▶ _Instructions to follow_
Extract each line of the data below exactly as written.

▶ _Data shown_

--- Start ---

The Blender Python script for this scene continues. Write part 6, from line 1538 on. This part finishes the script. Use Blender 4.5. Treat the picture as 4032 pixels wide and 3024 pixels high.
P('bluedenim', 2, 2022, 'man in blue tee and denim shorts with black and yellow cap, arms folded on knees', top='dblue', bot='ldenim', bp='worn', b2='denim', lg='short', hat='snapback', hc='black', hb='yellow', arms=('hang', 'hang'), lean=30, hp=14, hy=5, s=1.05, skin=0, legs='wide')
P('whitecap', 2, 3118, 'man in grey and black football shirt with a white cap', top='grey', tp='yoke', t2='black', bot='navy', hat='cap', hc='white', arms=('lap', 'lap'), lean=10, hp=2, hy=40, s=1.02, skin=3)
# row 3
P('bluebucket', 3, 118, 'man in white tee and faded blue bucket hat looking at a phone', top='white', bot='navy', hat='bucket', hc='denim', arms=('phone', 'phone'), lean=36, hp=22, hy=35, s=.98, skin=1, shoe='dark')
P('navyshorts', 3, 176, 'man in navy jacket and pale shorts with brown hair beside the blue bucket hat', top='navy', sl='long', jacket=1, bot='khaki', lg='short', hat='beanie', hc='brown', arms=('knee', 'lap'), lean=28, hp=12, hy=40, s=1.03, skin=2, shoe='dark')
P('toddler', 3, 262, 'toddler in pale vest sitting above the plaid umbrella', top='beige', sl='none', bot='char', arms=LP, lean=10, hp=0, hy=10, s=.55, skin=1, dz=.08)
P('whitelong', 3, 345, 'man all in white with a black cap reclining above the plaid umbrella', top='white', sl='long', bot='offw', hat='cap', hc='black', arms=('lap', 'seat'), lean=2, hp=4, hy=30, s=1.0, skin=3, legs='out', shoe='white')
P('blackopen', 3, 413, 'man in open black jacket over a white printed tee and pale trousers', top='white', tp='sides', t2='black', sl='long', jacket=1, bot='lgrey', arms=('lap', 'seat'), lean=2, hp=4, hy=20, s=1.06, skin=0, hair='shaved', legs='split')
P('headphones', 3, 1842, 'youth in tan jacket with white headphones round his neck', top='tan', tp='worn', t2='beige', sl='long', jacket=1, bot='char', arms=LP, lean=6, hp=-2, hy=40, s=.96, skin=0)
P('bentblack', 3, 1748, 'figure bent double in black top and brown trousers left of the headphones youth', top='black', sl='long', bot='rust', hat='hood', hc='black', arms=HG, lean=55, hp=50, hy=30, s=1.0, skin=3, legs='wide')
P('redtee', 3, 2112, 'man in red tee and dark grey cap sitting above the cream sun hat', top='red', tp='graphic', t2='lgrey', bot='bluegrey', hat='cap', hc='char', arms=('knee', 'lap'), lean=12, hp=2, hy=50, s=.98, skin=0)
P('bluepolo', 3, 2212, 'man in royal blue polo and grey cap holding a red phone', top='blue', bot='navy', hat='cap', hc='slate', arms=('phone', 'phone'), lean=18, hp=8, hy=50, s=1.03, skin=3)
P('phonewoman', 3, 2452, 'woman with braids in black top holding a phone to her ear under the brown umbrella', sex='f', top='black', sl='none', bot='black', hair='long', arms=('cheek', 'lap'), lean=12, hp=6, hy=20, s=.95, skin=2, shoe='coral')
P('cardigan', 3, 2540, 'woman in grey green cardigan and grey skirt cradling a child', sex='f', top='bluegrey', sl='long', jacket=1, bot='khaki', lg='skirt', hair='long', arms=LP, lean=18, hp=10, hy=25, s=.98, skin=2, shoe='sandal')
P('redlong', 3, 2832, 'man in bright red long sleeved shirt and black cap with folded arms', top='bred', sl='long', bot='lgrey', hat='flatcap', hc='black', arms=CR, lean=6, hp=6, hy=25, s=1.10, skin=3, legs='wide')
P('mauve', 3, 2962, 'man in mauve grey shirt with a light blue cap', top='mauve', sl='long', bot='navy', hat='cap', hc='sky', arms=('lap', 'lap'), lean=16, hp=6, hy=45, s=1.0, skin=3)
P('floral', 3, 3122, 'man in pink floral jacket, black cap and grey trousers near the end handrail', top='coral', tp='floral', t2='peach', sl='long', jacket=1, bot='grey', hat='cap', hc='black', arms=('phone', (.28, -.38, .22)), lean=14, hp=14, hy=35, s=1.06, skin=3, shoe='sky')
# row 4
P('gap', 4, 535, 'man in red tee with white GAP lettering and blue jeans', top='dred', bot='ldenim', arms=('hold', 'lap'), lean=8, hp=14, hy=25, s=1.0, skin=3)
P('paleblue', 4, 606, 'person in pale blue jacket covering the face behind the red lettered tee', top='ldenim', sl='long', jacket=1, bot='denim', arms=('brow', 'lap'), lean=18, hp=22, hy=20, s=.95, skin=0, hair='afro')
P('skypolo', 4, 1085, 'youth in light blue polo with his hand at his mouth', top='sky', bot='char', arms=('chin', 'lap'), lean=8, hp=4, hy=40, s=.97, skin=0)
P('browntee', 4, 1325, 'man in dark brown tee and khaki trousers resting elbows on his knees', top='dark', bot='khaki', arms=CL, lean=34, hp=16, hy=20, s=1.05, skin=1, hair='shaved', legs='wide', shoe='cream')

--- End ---

▶ _Problem solution_
The Blender Python script for this scene continues. Write part 6, from line 1538 on. This part finishes the script. Use Blender 4.5. Treat the picture as 4032 pixels wide and 3024 pixels high.
P('bluedenim', 2, 2022, 'man in blue tee and denim shorts with black and yellow cap, arms folded on knees', top='dblue', bot='ldenim', bp='worn', b2='denim', lg='short', hat='snapback', hc='black', hb='yellow', arms=('hang', 'hang'), lean=30, hp=14, hy=5, s=1.05, skin=0, legs='wide')
P('whitecap', 2, 3118, 'man in grey and black football shirt with a white cap', top='grey', tp='yoke', t2='black', bot='navy', hat='cap', hc='white', arms=('lap', 'lap'), lean=10, hp=2, hy=40, s=1.02, skin=3)
# row 3
P('bluebucket', 3, 118, 'man in white tee and faded blue bucket hat looking at a phone', top='white', bot='navy', hat='bucket', hc='denim', arms=('phone', 'phone'), lean=36, hp=22, hy=35, s=.98, skin=1, shoe='dark')
P('navyshorts', 3, 176, 'man in navy jacket and pale shorts with brown hair beside the blue bucket hat', top='navy', sl='long', jacket=1, bot='khaki', lg='short', hat='beanie', hc='brown', arms=('knee', 'lap'), lean=28, hp=12, hy=40, s=1.03, skin=2, shoe='dark')
P('toddler', 3, 262, 'toddler in pale vest sitting above the plaid umbrella', top='beige', sl='none', bot='char', arms=LP, lean=10, hp=0, hy=10, s=.55, skin=1, dz=.08)
P('whitelong', 3, 345, 'man all in white with a black cap reclining above the plaid umbrella', top='white', sl='long', bot='offw', hat='cap', hc='black', arms=('lap', 'seat'), lean=2, hp=4, hy=30, s=1.0, skin=3, legs='out', shoe='white')
P('blackopen', 3, 413, 'man in open black jacket over a white printed tee and pale trousers', top='white', tp='sides', t2='black', sl='long', jacket=1, bot='lgrey', arms=('lap', 'seat'), lean=2, hp=4, hy=20, s=1.06, skin=0, hair='shaved', legs='split')
P('headphones', 3, 1842, 'youth in tan jacket with white headphones round his neck', top='tan', tp='worn', t2='beige', sl='long', jacket=1, bot='char', arms=LP, lean=6, hp=-2, hy=40, s=.96, skin=0)
P('bentblack', 3, 1748, 'figure bent double in black top and brown trousers left of the headphones youth', top='black', sl='long', bot='rust', hat='hood', hc='black', arms=HG, lean=55, hp=50, hy=30, s=1.0, skin=3, legs='wide')
P('redtee', 3, 2112, 'man in red tee and dark grey cap sitting above the cream sun hat', top='red', tp='graphic', t2='lgrey', bot='bluegrey', hat='cap', hc='char', arms=('knee', 'lap'), lean=12, hp=2, hy=50, s=.98, skin=0)
P('bluepolo', 3, 2212, 'man in royal blue polo and grey cap holding a red phone', top='blue', bot='navy', hat='cap', hc='slate', arms=('phone', 'phone'), lean=18, hp=8, hy=50, s=1.03, skin=3)
P('phonewoman', 3, 2452, 'woman with braids in black top holding a phone to her ear under the brown umbrella', sex='f', top='black', sl='none', bot='black', hair='long', arms=('cheek', 'lap'), lean=12, hp=6, hy=20, s=.95, skin=2, shoe='coral')
P('cardigan', 3, 2540, 'woman in grey green cardigan and grey skirt cradling a child', sex='f', top='bluegrey', sl='long', jacket=1, bot='khaki', lg='skirt', hair='long', arms=LP, lean=18, hp=10, hy=25, s=.98, skin=2, shoe='sandal')
P('redlong', 3, 2832, 'man in bright red long sleeved shirt and black cap with folded arms', top='bred', sl='long', bot='lgrey', hat='flatcap', hc='black', arms=CR, lean=6, hp=6, hy=25, s=1.10, skin=3, legs='wide')
P('mauve', 3, 2962, 'man in mauve grey shirt with a light blue cap', top='mauve', sl='long', bot='navy', hat='cap', hc='sky', arms=('lap', 'lap'), lean=16, hp=6, hy=45, s=1.0, skin=3)
P('floral', 3, 3122, 'man in pink floral jacket, black cap and grey trousers near the end handrail', top='coral', tp='floral', t2='peach', sl='long', jacket=1, bot='grey', hat='cap', hc='black', arms=('phone', (.28, -.38, .22)), lean=14, hp=14, hy=35, s=1.06, skin=3, shoe='sky')
# row 4
P('gap', 4, 535, 'man in red tee with white GAP lettering and blue jeans', top='dred', bot='ldenim', arms=('hold', 'lap'), lean=8, hp=14, hy=25, s=1.0, skin=3)
P('paleblue', 4, 606, 'person in pale blue jacket covering the face behind the red lettered tee', top='ldenim', sl='long', jacket=1, bot='denim', arms=('brow', 'lap'), lean=18, hp=22, hy=20, s=.95, skin=0, hair='afro')
P('skypolo', 4, 1085, 'youth in light blue polo with his hand at his mouth', top='sky', bot='char', arms=('chin', 'lap'), lean=8, hp=4, hy=40, s=.97, skin=0)
P('browntee', 4, 1325, 'man in dark brown tee and khaki trousers resting elbows on his knees', top='dark', bot='khaki', arms=CL, lean=34, hp=16, hy=20, s=1.05, skin=1, hair='shaved', legs='wide', shoe='cream')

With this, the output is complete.